# TASK STATEMENT:
Take the data below and repeat it exactly.

----------------------------------------

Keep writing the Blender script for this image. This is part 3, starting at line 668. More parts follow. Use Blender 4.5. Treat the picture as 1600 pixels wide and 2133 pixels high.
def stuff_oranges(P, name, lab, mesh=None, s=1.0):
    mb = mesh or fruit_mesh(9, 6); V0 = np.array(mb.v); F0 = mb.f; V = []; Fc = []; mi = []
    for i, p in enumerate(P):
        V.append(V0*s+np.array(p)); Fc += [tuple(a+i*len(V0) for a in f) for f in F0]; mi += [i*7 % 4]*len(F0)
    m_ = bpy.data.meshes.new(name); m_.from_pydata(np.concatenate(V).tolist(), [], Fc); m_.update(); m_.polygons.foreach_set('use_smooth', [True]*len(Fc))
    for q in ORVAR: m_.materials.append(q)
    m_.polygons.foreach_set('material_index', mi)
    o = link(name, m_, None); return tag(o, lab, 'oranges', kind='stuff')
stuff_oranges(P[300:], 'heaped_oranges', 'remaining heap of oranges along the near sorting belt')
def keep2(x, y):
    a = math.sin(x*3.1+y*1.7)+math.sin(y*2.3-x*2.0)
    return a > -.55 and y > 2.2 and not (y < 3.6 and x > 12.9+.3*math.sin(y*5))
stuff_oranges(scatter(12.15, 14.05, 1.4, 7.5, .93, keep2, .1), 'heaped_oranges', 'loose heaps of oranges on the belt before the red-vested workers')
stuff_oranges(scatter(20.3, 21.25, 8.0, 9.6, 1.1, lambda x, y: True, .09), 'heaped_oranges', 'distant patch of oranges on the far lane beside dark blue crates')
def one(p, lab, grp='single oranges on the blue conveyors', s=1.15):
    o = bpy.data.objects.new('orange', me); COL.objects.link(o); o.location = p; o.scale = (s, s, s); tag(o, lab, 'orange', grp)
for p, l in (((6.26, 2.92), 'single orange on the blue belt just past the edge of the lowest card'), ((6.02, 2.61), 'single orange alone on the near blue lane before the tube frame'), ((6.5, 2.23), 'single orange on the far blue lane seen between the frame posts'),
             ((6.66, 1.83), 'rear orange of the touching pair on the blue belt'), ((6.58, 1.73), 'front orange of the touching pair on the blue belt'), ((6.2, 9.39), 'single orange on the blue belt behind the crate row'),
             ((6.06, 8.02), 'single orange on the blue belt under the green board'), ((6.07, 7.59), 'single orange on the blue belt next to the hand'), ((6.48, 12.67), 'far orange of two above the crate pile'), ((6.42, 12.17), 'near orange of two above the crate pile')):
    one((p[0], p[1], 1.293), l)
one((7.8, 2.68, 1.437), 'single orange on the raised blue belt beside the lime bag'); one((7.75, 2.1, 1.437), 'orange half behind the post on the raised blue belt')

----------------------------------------

# ANSWER BELOW:
Keep writing the Blender script for this image. This is part 3, starting at line 668. More parts follow. Use Blender 4.5. Treat the picture as 1600 pixels wide and 2133 pixels high.
def stuff_oranges(P, name, lab, mesh=None, s=1.0):
    mb = mesh or fruit_mesh(9, 6); V0 = np.array(mb.v); F0 = mb.f; V = []; Fc = []; mi = []
    for i, p in enumerate(P):
        V.append(V0*s+np.array(p)); Fc += [tuple(a+i*len(V0) for a in f) for f in F0]; mi += [i*7 % 4]*len(F0)
    m_ = bpy.data.meshes.new(name); m_.from_pydata(np.concatenate(V).tolist(), [], Fc); m_.update(); m_.polygons.foreach_set('use_smooth', [True]*len(Fc))
    for q in ORVAR: m_.materials.append(q)
    m_.polygons.foreach_set('material_index', mi)
    o = link(name, m_, None); return tag(o, lab, 'oranges', kind='stuff')
stuff_oranges(P[300:], 'heaped_oranges', 'remaining heap of oranges along the near sorting belt')
def keep2(x, y):
    a = math.sin(x*3.1+y*1.7)+math.sin(y*2.3-x*2.0)
    return a > -.55 and y > 2.2 and not (y < 3.6 and x > 12.9+.3*math.sin(y*5))
stuff_oranges(scatter(12.15, 14.05, 1.4, 7.5, .93, keep2, .1), 'heaped_oranges', 'loose heaps of oranges on the belt before the red-vested workers')
stuff_oranges(scatter(20.3, 21.25, 8.0, 9.6, 1.1, lambda x, y: True, .09), 'heaped_oranges', 'distant patch of oranges on the far lane beside dark blue crates')
def one(p, lab, grp='single oranges on the blue conveyors', s=1.15):
    o = bpy.data.objects.new('orange', me); COL.objects.link(o); o.location = p; o.scale = (s, s, s); tag(o, lab, 'orange', grp)
for p, l in (((6.26, 2.92), 'single orange on the blue belt just past the edge of the lowest card'), ((6.02, 2.61), 'single orange alone on the near blue lane before the tube frame'), ((6.5, 2.23), 'single orange on the far blue lane seen between the frame posts'),
             ((6.66, 1.83), 'rear orange of the touching pair on the blue belt'), ((6.58, 1.73), 'front orange of the touching pair on the blue belt'), ((6.2, 9.39), 'single orange on the blue belt behind the crate row'),
             ((6.06, 8.02), 'single orange on the blue belt under the green board'), ((6.07, 7.59), 'single orange on the blue belt next to the hand'), ((6.48, 12.67), 'far orange of two above the crate pile'), ((6.42, 12.17), 'near orange of two above the crate pile')):
    one((p[0], p[1], 1.293), l)
one((7.8, 2.68, 1.437), 'single orange on the raised blue belt beside the lime bag'); one((7.75, 2.1, 1.437), 'orange half behind the post on the raised blue belt')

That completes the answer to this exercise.